AIM OF THE TASK
Locate all lines with the word "empty" and copy them out.

— START OF DATASET SECTION —

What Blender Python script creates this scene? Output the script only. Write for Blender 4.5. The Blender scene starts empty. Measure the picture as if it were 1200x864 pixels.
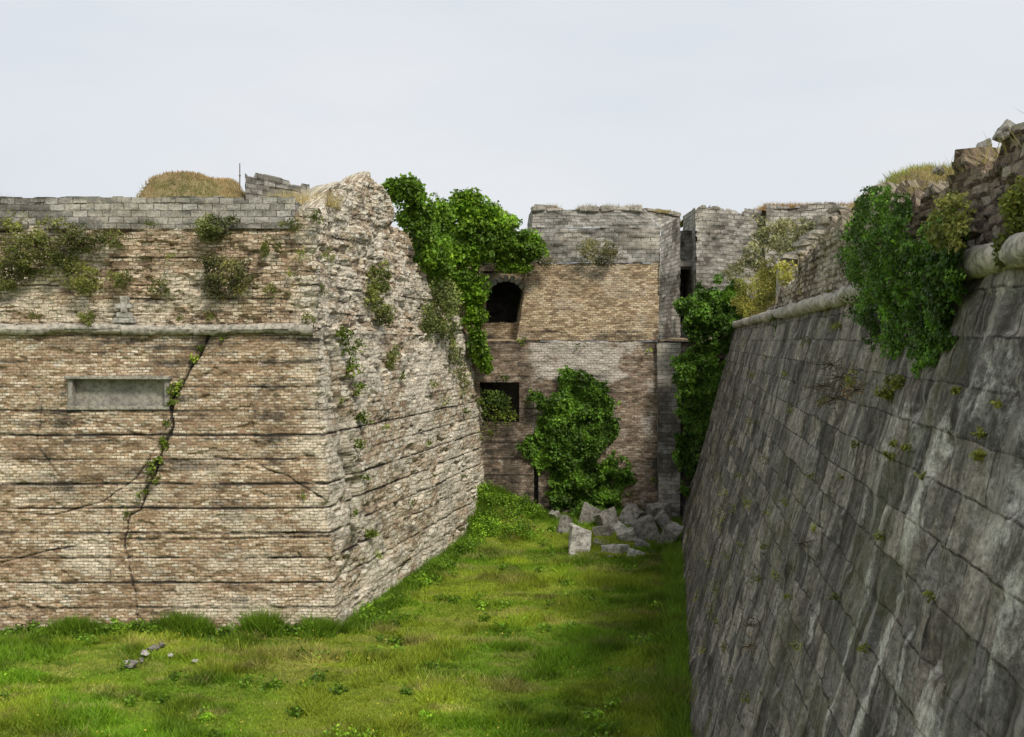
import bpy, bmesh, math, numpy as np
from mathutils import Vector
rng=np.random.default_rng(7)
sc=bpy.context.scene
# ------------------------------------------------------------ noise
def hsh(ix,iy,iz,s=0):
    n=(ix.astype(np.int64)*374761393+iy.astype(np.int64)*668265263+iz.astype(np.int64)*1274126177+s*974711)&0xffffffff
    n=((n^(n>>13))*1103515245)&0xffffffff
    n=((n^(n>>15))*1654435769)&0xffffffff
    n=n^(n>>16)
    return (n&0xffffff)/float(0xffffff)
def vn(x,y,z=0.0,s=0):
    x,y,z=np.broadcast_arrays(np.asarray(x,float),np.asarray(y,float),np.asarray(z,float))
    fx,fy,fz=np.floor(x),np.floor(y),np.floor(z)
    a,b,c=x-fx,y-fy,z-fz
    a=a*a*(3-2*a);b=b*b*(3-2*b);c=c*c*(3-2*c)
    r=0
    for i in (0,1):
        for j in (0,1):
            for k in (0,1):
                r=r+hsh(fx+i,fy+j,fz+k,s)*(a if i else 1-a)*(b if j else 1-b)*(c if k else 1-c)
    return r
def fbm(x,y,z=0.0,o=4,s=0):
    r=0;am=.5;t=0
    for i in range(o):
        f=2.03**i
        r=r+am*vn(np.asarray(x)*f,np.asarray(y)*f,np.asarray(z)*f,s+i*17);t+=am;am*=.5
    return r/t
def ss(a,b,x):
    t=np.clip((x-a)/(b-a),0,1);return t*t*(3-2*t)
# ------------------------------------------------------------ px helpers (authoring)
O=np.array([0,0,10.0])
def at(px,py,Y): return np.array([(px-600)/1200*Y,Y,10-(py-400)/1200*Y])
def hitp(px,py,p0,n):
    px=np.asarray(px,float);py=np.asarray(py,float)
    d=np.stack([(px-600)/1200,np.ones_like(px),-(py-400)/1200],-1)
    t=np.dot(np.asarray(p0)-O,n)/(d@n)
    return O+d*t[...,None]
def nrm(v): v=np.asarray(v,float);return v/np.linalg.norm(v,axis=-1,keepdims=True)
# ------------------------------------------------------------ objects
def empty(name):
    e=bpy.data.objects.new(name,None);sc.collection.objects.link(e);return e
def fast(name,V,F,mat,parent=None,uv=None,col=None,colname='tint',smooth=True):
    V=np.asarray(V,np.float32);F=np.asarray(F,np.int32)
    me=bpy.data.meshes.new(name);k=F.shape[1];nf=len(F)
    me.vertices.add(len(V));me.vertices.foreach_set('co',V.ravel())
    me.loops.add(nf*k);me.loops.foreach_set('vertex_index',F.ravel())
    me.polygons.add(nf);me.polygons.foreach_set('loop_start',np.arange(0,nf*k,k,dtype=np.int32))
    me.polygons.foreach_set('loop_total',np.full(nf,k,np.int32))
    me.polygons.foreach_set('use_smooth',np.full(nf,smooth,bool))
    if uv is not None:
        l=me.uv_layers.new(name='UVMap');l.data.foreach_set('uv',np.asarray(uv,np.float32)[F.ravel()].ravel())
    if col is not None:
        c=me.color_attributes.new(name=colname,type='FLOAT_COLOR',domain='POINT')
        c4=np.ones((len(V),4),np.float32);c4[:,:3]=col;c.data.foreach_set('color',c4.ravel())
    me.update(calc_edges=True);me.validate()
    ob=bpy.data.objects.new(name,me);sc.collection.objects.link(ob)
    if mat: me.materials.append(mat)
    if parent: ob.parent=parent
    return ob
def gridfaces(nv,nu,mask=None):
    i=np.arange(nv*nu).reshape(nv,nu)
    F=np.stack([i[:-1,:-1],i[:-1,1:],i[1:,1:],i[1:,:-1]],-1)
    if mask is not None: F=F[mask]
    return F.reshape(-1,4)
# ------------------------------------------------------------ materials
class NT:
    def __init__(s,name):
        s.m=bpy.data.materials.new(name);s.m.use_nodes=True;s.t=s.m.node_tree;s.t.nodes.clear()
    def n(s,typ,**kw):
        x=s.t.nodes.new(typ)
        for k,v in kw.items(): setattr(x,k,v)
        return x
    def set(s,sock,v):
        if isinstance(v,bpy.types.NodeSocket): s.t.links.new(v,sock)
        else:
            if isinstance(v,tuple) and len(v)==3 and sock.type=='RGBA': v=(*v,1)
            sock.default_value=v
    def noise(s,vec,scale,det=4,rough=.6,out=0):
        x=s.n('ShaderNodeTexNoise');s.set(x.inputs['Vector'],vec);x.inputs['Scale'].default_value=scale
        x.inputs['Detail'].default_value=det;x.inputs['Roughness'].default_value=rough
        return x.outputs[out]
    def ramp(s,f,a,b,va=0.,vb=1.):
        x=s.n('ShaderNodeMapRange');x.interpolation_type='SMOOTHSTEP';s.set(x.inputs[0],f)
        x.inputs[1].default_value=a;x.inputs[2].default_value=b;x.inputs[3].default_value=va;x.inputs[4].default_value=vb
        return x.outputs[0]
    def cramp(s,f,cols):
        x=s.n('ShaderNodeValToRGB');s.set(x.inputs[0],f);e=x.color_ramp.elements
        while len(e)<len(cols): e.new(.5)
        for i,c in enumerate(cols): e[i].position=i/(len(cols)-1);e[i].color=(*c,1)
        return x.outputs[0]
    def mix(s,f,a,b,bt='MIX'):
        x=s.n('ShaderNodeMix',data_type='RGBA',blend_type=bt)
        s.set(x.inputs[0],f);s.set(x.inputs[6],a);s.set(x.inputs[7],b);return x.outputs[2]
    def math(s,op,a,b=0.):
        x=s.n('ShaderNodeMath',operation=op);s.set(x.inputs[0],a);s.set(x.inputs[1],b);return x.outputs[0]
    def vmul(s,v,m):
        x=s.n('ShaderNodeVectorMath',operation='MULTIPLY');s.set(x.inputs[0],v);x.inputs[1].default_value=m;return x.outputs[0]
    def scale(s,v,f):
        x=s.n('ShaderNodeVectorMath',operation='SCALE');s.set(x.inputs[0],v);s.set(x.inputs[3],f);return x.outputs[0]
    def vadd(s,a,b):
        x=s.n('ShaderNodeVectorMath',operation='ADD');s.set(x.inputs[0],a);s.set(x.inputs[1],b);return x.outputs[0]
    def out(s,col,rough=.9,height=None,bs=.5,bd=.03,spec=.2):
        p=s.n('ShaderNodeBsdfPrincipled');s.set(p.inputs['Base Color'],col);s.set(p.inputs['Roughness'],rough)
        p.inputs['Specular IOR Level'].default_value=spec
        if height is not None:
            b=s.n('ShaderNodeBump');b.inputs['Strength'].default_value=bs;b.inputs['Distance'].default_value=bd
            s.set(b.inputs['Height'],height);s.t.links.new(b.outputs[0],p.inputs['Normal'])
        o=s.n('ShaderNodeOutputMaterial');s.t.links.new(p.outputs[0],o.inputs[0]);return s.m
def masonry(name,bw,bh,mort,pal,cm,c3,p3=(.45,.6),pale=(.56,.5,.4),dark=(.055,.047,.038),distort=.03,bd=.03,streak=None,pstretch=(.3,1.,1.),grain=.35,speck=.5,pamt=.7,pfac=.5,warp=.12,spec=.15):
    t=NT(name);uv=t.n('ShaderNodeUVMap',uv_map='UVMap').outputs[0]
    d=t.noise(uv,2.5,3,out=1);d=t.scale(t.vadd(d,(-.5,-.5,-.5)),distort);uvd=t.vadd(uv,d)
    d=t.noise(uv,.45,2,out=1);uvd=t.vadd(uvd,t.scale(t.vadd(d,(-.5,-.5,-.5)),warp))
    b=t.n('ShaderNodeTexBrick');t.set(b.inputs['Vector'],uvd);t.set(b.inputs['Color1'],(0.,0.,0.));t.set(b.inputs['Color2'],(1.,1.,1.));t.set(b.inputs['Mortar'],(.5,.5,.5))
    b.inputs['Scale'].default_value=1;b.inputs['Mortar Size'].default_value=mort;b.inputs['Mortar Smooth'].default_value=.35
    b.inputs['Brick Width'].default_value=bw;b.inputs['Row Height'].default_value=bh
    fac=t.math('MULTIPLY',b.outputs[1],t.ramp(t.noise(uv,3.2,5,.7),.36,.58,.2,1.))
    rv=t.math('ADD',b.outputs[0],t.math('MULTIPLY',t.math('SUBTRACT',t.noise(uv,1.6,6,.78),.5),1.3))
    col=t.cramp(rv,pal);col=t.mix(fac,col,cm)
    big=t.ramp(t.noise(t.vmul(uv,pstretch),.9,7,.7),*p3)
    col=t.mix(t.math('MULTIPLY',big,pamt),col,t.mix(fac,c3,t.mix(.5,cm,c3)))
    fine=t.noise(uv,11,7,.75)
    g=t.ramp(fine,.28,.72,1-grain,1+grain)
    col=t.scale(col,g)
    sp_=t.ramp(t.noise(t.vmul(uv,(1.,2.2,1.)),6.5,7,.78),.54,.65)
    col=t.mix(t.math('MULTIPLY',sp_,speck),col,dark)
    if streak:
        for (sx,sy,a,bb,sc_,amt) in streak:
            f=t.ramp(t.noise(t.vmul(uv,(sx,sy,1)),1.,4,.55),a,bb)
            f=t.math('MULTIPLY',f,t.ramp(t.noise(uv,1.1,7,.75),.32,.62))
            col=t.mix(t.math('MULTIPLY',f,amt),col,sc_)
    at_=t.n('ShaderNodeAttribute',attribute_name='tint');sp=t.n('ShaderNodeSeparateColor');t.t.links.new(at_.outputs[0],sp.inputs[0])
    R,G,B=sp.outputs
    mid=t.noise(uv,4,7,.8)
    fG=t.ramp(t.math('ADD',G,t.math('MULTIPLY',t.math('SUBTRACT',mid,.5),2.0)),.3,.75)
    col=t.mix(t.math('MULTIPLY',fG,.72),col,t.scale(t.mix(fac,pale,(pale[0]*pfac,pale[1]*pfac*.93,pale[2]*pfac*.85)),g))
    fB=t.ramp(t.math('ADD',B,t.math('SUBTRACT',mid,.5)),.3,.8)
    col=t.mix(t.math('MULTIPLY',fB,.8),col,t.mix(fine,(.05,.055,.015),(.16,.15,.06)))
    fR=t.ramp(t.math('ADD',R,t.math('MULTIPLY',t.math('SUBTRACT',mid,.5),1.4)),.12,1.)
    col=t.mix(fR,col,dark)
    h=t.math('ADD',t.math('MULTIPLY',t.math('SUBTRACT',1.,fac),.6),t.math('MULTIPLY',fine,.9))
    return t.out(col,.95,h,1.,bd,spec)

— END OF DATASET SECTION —

EXERCISE SOLUTION
What Blender Python script creates this scene? Output the script only. Write for Blender 4.5. The Blender scene starts empty. Measure the picture as if it were 1200x864 pixels.
def empty(name):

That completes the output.